One day when she was chatting with her friend in school, her friend showed her a reel on gender inequality on Instagram. She got intrigued and instantly decided to join Instagram. After watching three-four reels, it hit her. In no time she realized that her father shouldn’t have scolded her just because she endeavored the performance of rituals on Diwali, that she can wear whatever she wants to because it's her life therefore her choice, and that it is not taboo to talk about menstruation with your father and that in fact it should be talked about more often so us women can get the sex education that we need.

After exposure to the circumstances of gender discrimination at her home through Instagram, one fine day, she decided to express her wrath to her parents. She expected that they would understand that these scenarios at home were worsening her mental and physical health, but all in vain. In fact, her parents sent her off with the words “You are a girl, so you should know how to compromise in life.”

Upset and distressed, she had now reached her limit of tolerance. She started to feel weak and tired. Though the good news - she was in twelfth grade and next year she would be going to college, far away from a home where now the walls too were made to understand that girls must be disparaged and stigmatized. With the good news, came a bad one. She was apprehensive of going to university that year because her anxiety issues had now paved a way towards unfriendliness and unresponsiveness. She feared that she might not be able to make friends in college at all and wondered if people would make fun of her. Well, we will see what’s in her fate. Surely, she has an unpredictable future.

Thousands of similar stories pertaining to issues like gender inequality can be entailed right here because even in the twenty-first century, girls face discrimination both at home and workplace. Although we do talk about the consequences of gender inequality like loss of productivity, work-related stress, harassment, lack of morale on today’s women, but barely do we talk about the emotional effects it has on the women.

A study suggests that the number of sex-selective abortions is still on the rise in India, indicative of the fact that women suffer discrimination a long time before they are even born. Although today we are well aware that gender inequality exists vividly in workplaces, but the fact that gender inequality takes place at our own homes still needs a voice. Even in the twenty-first century, women are still not allowed to wear skirts above their knee lengths, wear makeup, loosen their hair, receive higher education and drive vehicles, and instead are expected to reach their homes before eight at night, learn household chores, and be solely indulged in academics, let alone envisaging a career in sports.

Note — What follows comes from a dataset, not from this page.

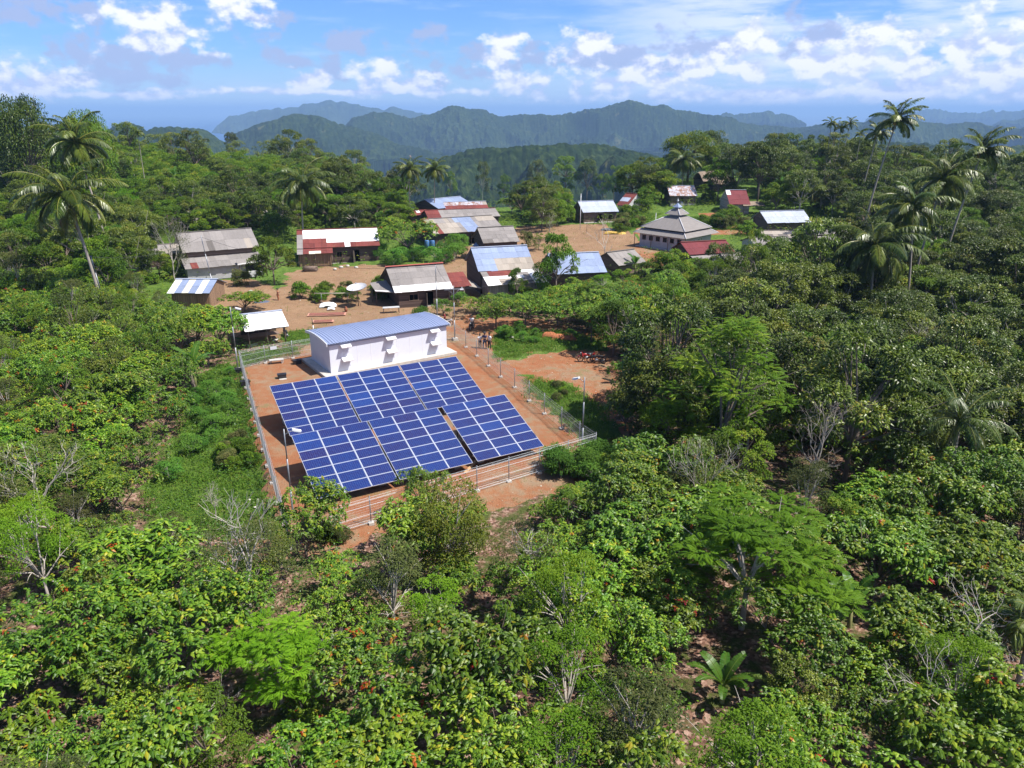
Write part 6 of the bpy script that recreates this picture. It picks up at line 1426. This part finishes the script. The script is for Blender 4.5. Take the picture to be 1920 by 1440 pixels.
# ================================================================ PEOPLE AND MOTORCYCLES
SKIN = plain('brown_skin', (.22, .11, .07), .6, .1); HAIR = plain('black_hair', (.012, .010, .009), .7, .2)
def skin_obj(name, joints, edges, mat, parent, sub=1):
    me = bpy.data.meshes.new(name); me.from_pydata([j[0] for j in joints], edges, []); me.materials.append(mat); o = link(name, me, parent)
    m_ = o.modifiers.new('skin', 'SKIN'); m_.use_smooth_shade = True
    for i, j in enumerate(joints): r_ = j[1]; me.skin_vertices[0].data[i].radius = (r_, r_) if not hasattr(r_, '__len__') else r_
    me.skin_vertices[0].data[0].use_root = True
    s_ = o.modifiers.new('sub', 'SUBSURF'); s_.levels = sub; s_.render_levels = sub
    return o
def person(P, rz, label, shirt, trousers, pose='stand', h=1.68, group=None, hat=None, seed=0):
    t = empty('person', P, rz, label, 'person', group); k = h / 1.68; t.scale = (k, k, k); rr = random.Random(seed)
    if pose == 'ride': hip = .80; L = dict(kneeL=(.17, .42, .62), kneeR=(-.17, .42, .62), anL=(.17, .32, .26), anR=(-.17, .32, .26), elL=(.25, .18, 1.12), elR=(-.25, .18, 1.12), haL=(.30, .45, 1.06), haR=(-.30, .45, 1.06)); lean = .10
    else:
        hip = .88; st = rr.uniform(.02, .1); L = dict(kneeL=(.10, .05 + st, .47), kneeR=(-.10, .03 - st, .47), anL=(.11, st, .08), anR=(-.11, -st, .08), elL=(.25, -.03, 1.12), elR=(-.25, -.03, 1.12), haL=(.25, .12, .88), haR=(-.24, .08, .86)); lean = 0
        if pose == 'arms': L.update(elL=(.22, .15, 1.12), elR=(-.22, .15, 1.12), haL=(.06, .30, 1.2), haR=(-.06, .30, 1.18))
    neck = (0, lean * .8, hip + .52); J = []; E_ = []
    def a(p, r_): J.append((p, r_)); return len(J) - 1
    pel = a((0, 0, hip), (.14, .11)); wa = a((0, lean * .4, hip + .18), (.125, .095)); ch = a((0, lean * .7, hip + .38), (.16, .11)); nk = a(neck, .055); hd0 = a((0, lean + .01, hip + .62), .075); hd = a((0, lean + .02, hip + .72), (.085, .10)); E_ += [(pel, wa), (wa, ch), (ch, nk), (nk, hd0), (hd0, hd)]
    for s, S_ in ((1, 'L'), (-1, 'R')):
        hp = a((s * .10, 0, hip - .06), .085); kn = a(L['knee' + S_], .058); an = a(L['an' + S_], .04); ax, ay, az_ = L['an' + S_]; to = a((ax, ay + .16, az_ - .04), .035); E_ += [(pel, hp), (hp, kn), (kn, an), (an, to)]
        sh = a((s * .18, lean * .7, hip + .46), .055); el_ = a(L['el' + S_], .038); ha = a(L['ha' + S_], .028); E_ += [(ch, sh), (sh, el_), (el_, ha)]
        hx = Vector(L['ha' + S_]); dv = (hx - Vector(L['el' + S_])).normalized(); sd_ = dv.cross(Vector((0, 0, 1)));
        if sd_.length < .2: sd_ = Vector((0, 1, 0))
        sd_.normalize(); pm = a(tuple(hx + dv * .06), .030); E_.append((ha, pm))
    skin_obj('body', J, E_, SKIN, t)
    for s, S_ in ((1, 'L'), (-1, 'R')):                                  # five fingers on each palm
        hx = Vector(L['ha' + S_]); dv = (hx - Vector(L['el' + S_])).normalized(); sd_ = dv.cross(Vector((0, 0, 1)))
        if sd_.length < .2: sd_ = Vector((0, 1, 0))
        sd_.normalize(); dn = dv.cross(sd_); mb = MB(); b_ = hx + dv * .07
        for q, (o_, l_) in enumerate(((-.027, .065), (-.009, .078), (.009, .074), (.027, .058))): p0 = b_ + sd_ * o_; mb.tube([p0, p0 + dv * l_ * .6, p0 + dv * l_ + dn * .02], [.009, .008, .006], 5)
        p0 = hx + dv * .03 + sd_ * (-.03 * s); mb.tube([p0, p0 + dv * .03 - sd_ * .025 * s, p0 + dv * .06 - sd_ * .03 * s], [.011, .010, .007], 5); mb.build('fingers', SKIN, t)
    # shirt
    J = []; E_ = []; pel = a((0, 0, hip + .02), (.155, .125)); wa = a((0, lean * .4, hip + .18), (.145, .115)); ch = a((0, lean * .7, hip + .38), (.175, .125)); nk = a((0, lean * .8, hip + .49), .08); E_ = [(pel, wa), (wa, ch), (ch, nk)]
    for s, S_ in ((1, 'L'), (-1, 'R')): sh = a((s * .18, lean * .7, hip + .46), .07); p_s = Vector((s * .18, lean * .7, hip + .46)); el_ = a(tuple(p_s.lerp(Vector(L['el' + S_]), .7)), .058); E_ += [(ch, sh), (sh, el_)]
    skin_obj('shirt', J, E_, shirt, t)
    J = []; E_ = []; pel = a((0, 0, hip), (.155, .125))
    for s, S_ in ((1, 'L'), (-1, 'R')): hp = a((s * .10, 0, hip - .06), .10); kn = a(L['knee' + S_], .072); an = a(tuple(Vector(L['knee' + S_]).lerp(Vector(L['an' + S_]), .85)), .055); E_ += [(pel, hp), (hp, kn), (kn, an)]
    skin_obj('trousers', J, E_, trousers, t)
    hc = (0, lean + .0, hip + .76); mb = MB(); mb.blob(hc, (.098, .115, .10), 0, 12); mb.build('hair', HAIR, t)
    mb = MB(); fy = lean + .11; fz = hip + .70
    mb.blob((0, fy + .02, fz - .01), (.014, .022, .022), 0, 6); mb.build('nose', SKIN, t)
    mb = MB(); mb.blob((.032, fy, fz + .015), (.013, .008, .009), 0, 6); mb.blob((-.032, fy, fz + .015), (.013, .008, .009), 0, 6); mb.build('eyes', HAIR, t)
    mb = MB(); mb.blob((0, fy, fz - .045), (.026, .008, .008), 0, 6); mb.build('mouth', plain('lips', (.2, .07, .06), .5, .05), t)
    mb = MB(); mb.blob((.09, lean + .02, fz), (.014, .022, .032), 0, 6); mb.blob((-.09, lean + .02, fz), (.014, .022, .032), 0, 6); mb.build('ears', SKIN, t)
    if hat: mb = MB(); mb.lathe([(.0, .13), (.10, .11), (.115, .03), (.17, .015), (.17, .0), (.10, .01)], 14, c=(0, lean + .01, hip + .74)); mb.build('cap', hat, t)
    return t
def cloth(n, c): return plain(n, c, .85, .12)
CW, CN, CR_, CB, CD_, CO = cloth('white_cotton', (.72, .73, .76)), cloth('navy_cotton', (.03, .035, .10)), cloth('dark_red_cotton', (.28, .02, .03)), cloth('denim', (.05, .07, .13)), cloth('dark_cloth', (.035, .03, .035)), cloth('orange_brown_cloth', (.42, .17, .08))
person(at(900, 654), 3.3, 'person in a white top and dark trousers, left of the three by the fence', CW, CD_, 'arms', 1.55, 'people standing outside the long fence', seed=1)
person(at(909, 655), 2.8, 'person in navy shirt and cap holding something white, middle of the three by the fence', CN, CB, 'arms', 1.75, 'people standing outside the long fence', hat=CD_, seed=2)
person(at(918, 656), 2.2, 'person in a white shirt with dark trousers, right of the three by the fence', CW, CD_, 'stand', 1.72, 'people standing outside the long fence', seed=3)
person(at(522, 565), -1.2, 'person in orange-brown clothes standing alone in the village yard', CO, CO, 'arms', 1.6, seed=4)
M_TYRE = plain('black_rubber', (.02, .02, .02), .8, .2); M_PAINTS = {'red': plain('red_plastic_fairing', (.35, .03, .03), .3, .1), 'black': plain('black_plastic_fairing', (.03, .03, .035), .3, .1), 'white': plain('white_plastic_fairing', (.6, .6, .63), .3, .1)}
def motorcycle(P, rz, label, col):
    """long axis along y, front wheel at +y"""
    t = empty('motorcycle', P, rz, label, 'motorcycle'); pm = M_PAINTS[col]
    for y in (-.62, .62):
        mb = MB(); n = 22; mb.tube([(0, y + .27 * math.cos(2 * math.pi * i / n), .29 + .27 * math.sin(2 * math.pi * i / n)) for i in range(n + 1)], .045, 7, cap=False); wl = mb.build('wheel', M_TYRE, t)
        mb = MB(); mb.tube([(-.05, y, .29), (.05, y, .29)], .05, 10)
        for i in range(8): a_ = i * math.pi / 4; mb.tube([(0, y, .29), (0, y + .25 * math.cos(a_), .29 + .25 * math.sin(a_))], .008, 4)
        mb.build('spokes', M_STEEL, wl)
    mb = MB(); mb.tube([(0, .52, .86), (0, .30, .55), (0, -.10, .36), (0, -.62, .30)], .035, 6)
    for s in (-.07, .07): mb.tube([(s, .50, .90), (s, .62, .29)], .022, 6); mb.tube([(s * 1.6, -.35, .62), (s * 1.6, -.62, .29)], .02, 6)
    mb.build('frame', M_BLACK, t)
    mb = MB(); mb.blob((0, -.02, .36), (.13, .20, .15), 0, 10); mb.tube([(.11, .05, .25), (.15, -.3, .24), (.15, -.75, .34)], .035, 7); mb.build('engine', M_STEEL, t)
    mb = MB(); mb.blob((0, .16, .66), (.10, .28, .13), 0, 10); mb.hexa([(-.07, -.1, .5), (.07, -.1, .5), (.06, -.78, .66), (-.06, -.78, .66), (-.1, -.1, .68), (.1, -.1, .68), (.07, -.80, .76), (-.07, -.80, .76)]); mb.hexa([(-.1, .35, .5), (.1, .35, .5), (.13, .42, .5), (-.13, .42, .5), (-.09, .45, .92), (.09, .45, .92), (.1, .55, .92), (-.1, .55, .92)]); mb.build('fairing', pm, t)
    mb = MB(); mb.blob((0, -.28, .76), (.12, .40, .055), 0, 10); mb.build('seat', M_BLACK, t)
    mb = MB(); mb.tube([(-.33, .38, 1.0), (-.1, .5, .96), (.1, .5, .96), (.33, .38, 1.0)], .016, 6); mb.tube([(-.25, .42, 1.0), (-.3, .45, 1.16)], .008, 4); mb.tube([(.25, .42, 1.0), (.3, .45, 1.16)], .008, 4); mb.build('handlebar', M_BLACK, t)
    mb = MB(); mb.blob((0, .60, .84), (.08, .06, .08), 0, 8); mb.build('headlight', M_STEEL, t)
    for y in (-.62, .62):
        mb = MB()
        for i in range(6): a0 = .5 + i * .35; a1 = a0 + .35; mb.hexa([(-.06, y + .33 * math.cos(a0), .29 + .33 * math.sin(a0)), (.06, y + .33 * math.cos(a0), .29 + .33 * math.sin(a0)), (.06, y + .33 * math.cos(a1), .29 + .33 * math.sin(a1)), (-.06, y + .33 * math.cos(a1), .29 + .33 * math.sin(a1)), (-.06, y + .345 * math.cos(a0), .29 + .345 * math.sin(a0)), (.06, y + .345 * math.cos(a0), .29 + .345 * math.sin(a0)), (.06, y + .345 * math.cos(a1), .29 + .345 * math.sin(a1)), (-.06, y + .345 * math.cos(a1), .29 + .345 * math.sin(a1))])
        mb.build('mudguard', pm, t)
    return t
motorcycle(at(1100, 677), 1.75, 'red and white motorcycle parked at the edge of the tree shade', 'red')
motorcycle(at(1118, 681), 1.4, 'dark motorcycle parked deepest in the tree shade beside the red one', 'black')
motorcycle(at(536, 632), .5, 'dark motorcycle half hidden behind the white-roofed shed', 'black')
P = at(885, 618); motorcycle(P, 2.9, 'black motorcycle being ridden on the track beyond the long fence', 'black'); person(P, 2.9, 'person in white and dark clothes riding the black motorcycle beyond the fence', CW, CD_, 'ride', 1.68, seed=6)
P = at(835, 612); motorcycle(P, 2.0, 'white motorcycle behind the right end of the cabin roof', 'white'); person(P, 2.0, 'person in dark red shirt sitting on the white motorcycle behind the cabin', CR_, CD_, 'ride', 1.75, seed=7)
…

This isn’t just a made-up story; this is my story. People of this era now ought to change their mentality. They must understand that not only are we being deprived of our basic rights but that these instances can overburden one so much that they can become mentally exhausted. It's high time now that our society understood that girls are no less than boys, women hold the same power as men and women are capable of doing all the things that men are of.